_AIM OF THE EXERCISE_:
Print the entries below exactly as they appear, from the first line up to and including the line with "RCX = np.array([c[1] for c in RC], float)". Do not print any pictures.

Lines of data
-- -- --

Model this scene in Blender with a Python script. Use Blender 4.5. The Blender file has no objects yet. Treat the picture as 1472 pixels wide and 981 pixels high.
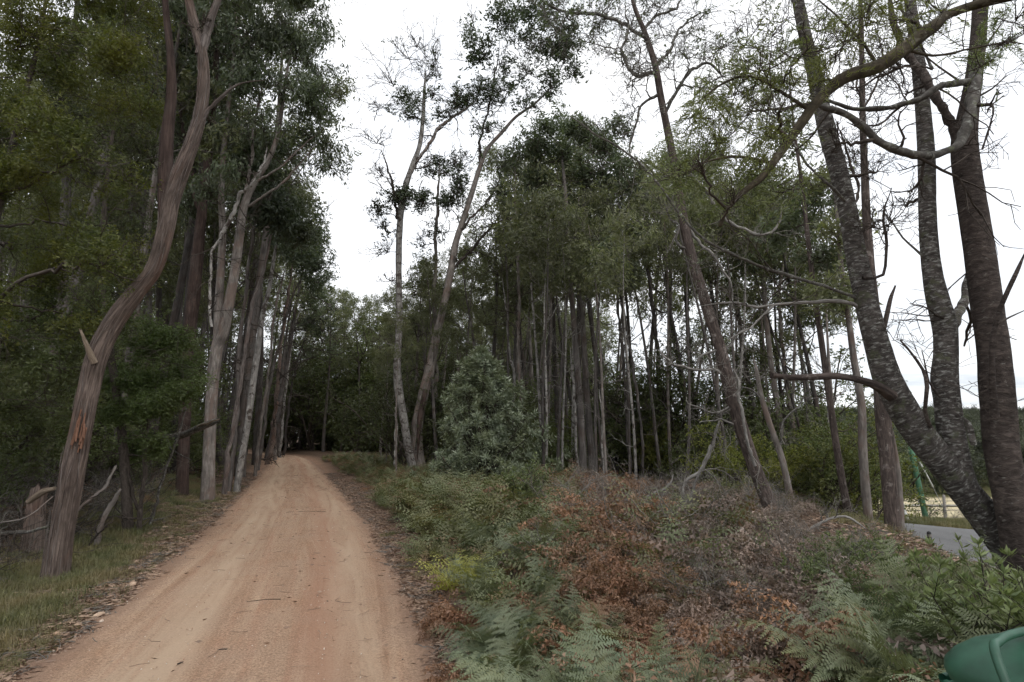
import bpy, math, random
import numpy as np

SC = bpy.context.scene
COL = SC.collection
F, W0, H0, EYE = 850.0, 1472.0, 981.0, 1.8
PITCH = math.atan(138.0 / F)
CP, SP = math.cos(PITCH), math.sin(PITCH)


def P(px, py, d):
    """ray through the view at ground distance d; returns point, axis depth"""
    a, b = (px - W0 / 2) / F, (H0 / 2 - py) / F
    dy = CP - b * SP
    s = d / dy
    return np.array([a * s, d, EYE + (SP + b * CP) * s]), s / math.sqrt(1 + a * a)


def proj(x, y, z):
    zz = z - EYE
    dep = y * CP + zz * SP
    up = -y * SP + zz * CP
    return W0 / 2 + F * x / dep, H0 / 2 - F * up / dep


def ss(a, b, x):
    t = np.clip((np.asarray(x, float) - a) / (b - a), 0, 1)
    return t * t * (3 - 2 * t)


# ------------------------------------------------------------------ terrain
RC = [(-6, -0.4), (0, -0.75), (4.3, -1.95), (8, -3.05), (14, -5.05), (21, -7.6), (30, -10.9), (40, -14.6), (50, -18.4), (58, -22.0), (66, -27.5), (74, -35.0), (84, -46), (100, -68)]
RCY = np.array([c[0] for c in RC], float)
RCX = np.array([c[1] for c in RC], float)


def road_x(y):
    return np.interp(y, RCY, RCX)


VN = {}


def vnoise(x, y, s, seed=0):
    """cheap smooth noise, about -1..1"""
    if seed not in VN:
        r = np.random.RandomState(seed)
        VN[seed] = [(*r.uniform(-1, 1, 2), r.uniform(0, 6.28)) for k in range(5)]
    v = 0
    for k, (a, b, c) in enumerate(VN[seed]):
        v = v + np.sin((a * x + b * y) * s * (1 + k * .6) + c) / (1 + k * .45)
    return v / 2.4


def terr(x, y):
    x = np.asarray(x, float)
    y = np.asarray(y, float)
    u = x - road_x(y)
    drop = 1.2 + 0.08 * np.clip(y - 20, 0, 42)
    x0 = np.interp(y, [2, 4, 7, 10, 13], [2.7, 3.3, 4.2, 5.7, 7.2])
    s = ss(0, 3.5, x - x0) * ss(-30, 3, y)
    z = -s * drop
    z = z + 0.30 * ss(1.9, 4.0, u) * (1 - ss(5.5, 8.0, x))           # fern bank
    z = z + 0.38 * ss(2.0, 5.0, -u) * ss(9, 16, y) + 0.02 * ss(1.6, 2.2, -u)
    off = ss(1.9, 3.5, np.abs(u))
    z = z + 0.07 * vnoise(x, y, 1.3, 3) * off * (1 - ss(8, 10, x) * (1 - ss(60, 80, y)))
    z = z + 0.25 * vnoise(x, y, .25, 5) * ss(5, 12, np.abs(u)) * (1 - ss(6, 8, x))
    hill = ss(66, 190, y) * ss(18, 55, x + (y - 66) * .15)
    z = z + hill * (5.0 + 1.6 * vnoise(x, y, .03, 7))
    z = z + ss(260, 620, y) * ss(60, 330, x) * 19 * (0.8 + .35 * vnoise(x, y, .008, 9))
    return z


# ------------------------------------------------------------------ mesh kit
class MB:
    def __init__(s):
        s.v, s.q, s.t, s.bc, s.rq, s.rt, s.n = [], [], [], [], [], [], 0
        s.pend = {}

    def add(s, v, q=None, t=None, bc=None, rnd=None):
        v = np.asarray(v, np.float32).reshape(-1, 3)
        if q is not None and len(q):
            q = np.asarray(q, np.int32).reshape(-1, 4)
            s.q.append(q + s.n)
            s.rq.append(np.full(len(q), .5, np.float32) if rnd is None else np.broadcast_to(np.asarray(rnd, np.float32), (len(q),)))
        if t is not None and len(t):
            t = np.asarray(t, np.int32).reshape(-1, 3)
            s.t.append(t + s.n)
            s.rt.append(np.full(len(t), .5, np.float32))
        s.v.append(v)
        s.bc.append(np.zeros_like(v) if bc is None else np.asarray(bc, np.float32).reshape(-1, 3))
        s.n += len(v)

    def thin(s, pts, rad, sides):
        s.pend.setdefault((len(pts), sides), []).append((pts, rad))

    def flush(s):
        for (n, k), rows in s.pend.items():
            Pt = np.array([r[0] for r in rows], float)
            R = np.array([np.broadcast_to(r[1], (n,)) for r in rows], float)
            m = len(rows)
            T = np.gradient(Pt, axis=1)
            T /= np.linalg.norm(T, axis=2, keepdims=True) + 1e-9
            ref = np.where(np.abs(T[:, :1, 1:2]) < .8, np.array([[[0, 1.0, 0]]]), np.array([[[1.0, 0, 0]]]))
            U = np.cross(T, np.broadcast_to(ref, T.shape))
            U /= np.linalg.norm(U, axis=2, keepdims=True) + 1e-9
            V = np.cross(T, U)
            th = np.linspace(0, 2 * np.pi, k, endpoint=False)
            ring = Pt[:, :, None] + R[:, :, None, None] * (np.cos(th)[None, None, :, None] * U[:, :, None] + np.sin(th)[None, None, :, None] * V[:, :, None])
            i = (np.arange(m)[:, None, None] * n + np.arange(n - 1)[None, :, None]) * k
            j = np.arange(k)[None, None]
            j2 = (j + 1) % k
            q = np.stack([i + j, i + j2, i + k + j2, i + k + j], -1).reshape(-1, 4)
            S = np.linspace(0, 1, n)[None, :, None] * np.ones((m, 1, k))
            bc = np.stack([np.cos(th)[None, None] * R[:, :, None], np.sin(th)[None, None] * R[:, :, None], S], -1)
            s.add(ring.reshape(-1, 3), q, None, bc.reshape(-1, 3))
        s.pend = {}

    def empty(s):
        return s.n == 0 and not s.pend

    def mesh(s, name, mats, smooth=False, attrs=True):
        s.flush()
        me = bpy.data.meshes.new(name)
        v = np.concatenate(s.v)
        q = np.concatenate(s.q) if s.q else np.zeros((0, 4), np.int32)
        t = np.concatenate(s.t) if s.t else np.zeros((0, 3), np.int32)
        me.vertices.add(len(v))
        me.vertices.foreach_set('co', v.ravel())
        me.loops.add(q.size + t.size)
        me.loops.foreach_set('vertex_index', np.concatenate([q.ravel(), t.ravel()]).astype(np.int32))
        me.polygons.add(len(q) + len(t))
        st = np.concatenate([np.arange(len(q)) * 4, q.size + np.arange(len(t)) * 3]).astype(np.int32)
        me.polygons.foreach_set('loop_start', st)
        if smooth:
            me.polygons.foreach_set('use_smooth', np.ones(len(st), bool))
        if attrs:
            a = me.attributes.new('bc', 'FLOAT_VECTOR', 'POINT')
            a.data.foreach_set('vector', np.concatenate(s.bc).ravel())
            a = me.attributes.new('rnd', 'FLOAT', 'FACE')
            r = [x for x in s.rq] + [x for x in s.rt]
            a.data.foreach_set('value', np.concatenate(r).astype(np.float32))
        me.update(calc_edges=True)
        for m in (mats if isinstance(mats, (list, tuple)) else [mats]):
            me.materials.append(m)
        return me

    def build(s, name, mats, parent=None, smooth=False, loc=None):
        s.flush()
        if loc is not None:
            for v in s.v:
                v -= np.asarray(loc, np.float32)
        me = s.mesh(name, mats, smooth)
        o = bpy.data.objects.new(name, me)
        COL.objects.link(o)
        if parent is not None:
            o.parent = parent
        return o


def tag(o, label=None, cat=None, group=None, kind=None):
    if label: o['label'] = label
    if cat: o['category'] = cat
    if group: o['group'] = group
    if kind: o['kind'] = kind
    return o


def empty(name, loc, label=None, cat=None, group=None):
    o = bpy.data.objects.new(name, None)
    COL.objects.link(o)
    o.location = [float(c) for c in loc]
    o.empty_display_size = .2
    return tag(o, label, cat, group)


def copy_tree(o, parent=None):
    c = o.copy()
    COL.objects.link(c)
    c.parent = parent
    for ch in list(o.children):
        copy_tree(ch, c)
    return c


def unit(v):
    v = np.asarray(v, float)
    return v / (np.linalg.norm(v) + 1e-9)


def crom(pts, per=6, even=None):
    """Catmull-Rom through rows (any columns)"""
    p = np.asarray(pts, float)
    if len(p) < 3:
        n = max(2, per + 1)
        t = np.linspace(0, 1, n)[:, None]
        return p[0] * (1 - t) + p[-1] * t
    e = np.vstack([2 * p[0] - p[1], p, 2 * p[-1] - p[-2]])
    out = []
    for i in range(1, len(e) - 2):
        k = per
        if even:
            k = max(2, int(np.linalg.norm((e[i + 1] - e[i])[:3]) / even))
        t = np.linspace(0, 1, k, endpoint=False)[:, None]
        a, b, c, d = e[i - 1], e[i], e[i + 1], e[i + 2]
        out.append(.5 * ((2 * b) + (-a + c) * t + (2 * a - 5 * b + 4 * c - d) * t ** 2 + (-a + 3 * b - 3 * c + d) * t ** 3))
    out.append(p[-1:])
    return np.vstack(out)


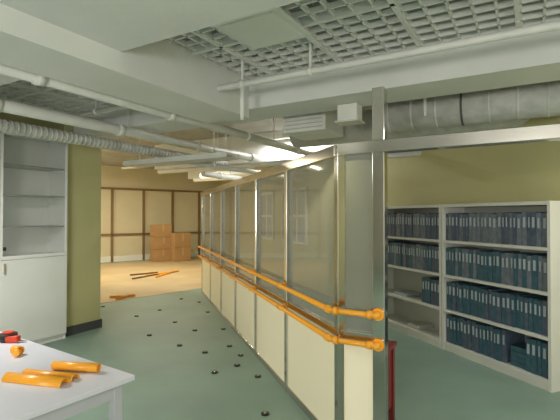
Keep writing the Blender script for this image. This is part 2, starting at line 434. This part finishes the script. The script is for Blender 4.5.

-- -- --

_THE COMPLETED TASK_:
Model this scene in Blender with a Python script. Use Blender 4.5. The Blender file has no objects yet. Treat the picture as 1472 pixels wide and 981 pixels high.
import bpy, math, random
import numpy as np

SC = bpy.context.scene
COL = SC.collection
F, W0, H0, EYE = 850.0, 1472.0, 981.0, 1.8
PITCH = math.atan(138.0 / F)
CP, SP = math.cos(PITCH), math.sin(PITCH)


def P(px, py, d):
    """ray through the view at ground distance d; returns point, axis depth"""
    a, b = (px - W0 / 2) / F, (H0 / 2 - py) / F
    dy = CP - b * SP
    s = d / dy
    return np.array([a * s, d, EYE + (SP + b * CP) * s]), s / math.sqrt(1 + a * a)


def proj(x, y, z):
    zz = z - EYE
    dep = y * CP + zz * SP
    up = -y * SP + zz * CP
    return W0 / 2 + F * x / dep, H0 / 2 - F * up / dep


def ss(a, b, x):
    t = np.clip((np.asarray(x, float) - a) / (b - a), 0, 1)
    return t * t * (3 - 2 * t)


# ------------------------------------------------------------------ terrain
RC = [(-6, -0.4), (0, -0.75), (4.3, -1.95), (8, -3.05), (14, -5.05), (21, -7.6), (30, -10.9), (40, -14.6), (50, -18.4), (58, -22.0), (66, -27.5), (74, -35.0), (84, -46), (100, -68)]
RCY = np.array([c[0] for c in RC], float)
RCX = np.array([c[1] for c in RC], float)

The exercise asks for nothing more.